Cada artista é livre de trabalhar o espaço à sua maneira, não havendo qualquer imposição de temas da parte da CMA. “Cada artista interpreta os locais de forma diferente. É arte e isso é que torna as coisas mais belas e permite que as pessoas reajam de forma diferente. Encomenda só se for um retrato e não é isso que entendemos”, diz, entre risos.

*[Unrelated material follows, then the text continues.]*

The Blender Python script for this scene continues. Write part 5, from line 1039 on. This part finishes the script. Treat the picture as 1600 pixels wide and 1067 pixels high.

Em termos económicos, José Agostinho Marques considera que este é um bom negócio para a CMA, isto porque o investimento no Conversas na Rua é reduzido – “entre cinco mil a dez mil euros” – e o retorno “enorme”, com os inúmeros benefícios indirectos. “Quando uma empena está muito degradada, tentamos que o condomínio faça o isolamento”, refere, explicando o mérito dos custos repartidos e das parcerias, como acontece com o fornecimento das tintas, a cargo da Dyrup. “Os parceiros percebem que é importante participar nestas coisas porque têm uma dimensão social”, afirma. Como não podia deixar de ser, o trabalho dos artistas é pago, mas, segundo o vereador, é um “valor quase simbólico”.

A última edição do Conversas na Rua incluiu, pela primeira vez, uma sessão com os artistas, na qual estes exemplificaram o trabalho que fazem até chegar à tela ao público. “Houve um diálogo com as pessoas, acrescentámos a proximidade”, diz o responsável, que se prepara para organizar a edição de 2020. “Há ainda muitas empenas para trabalhar!”.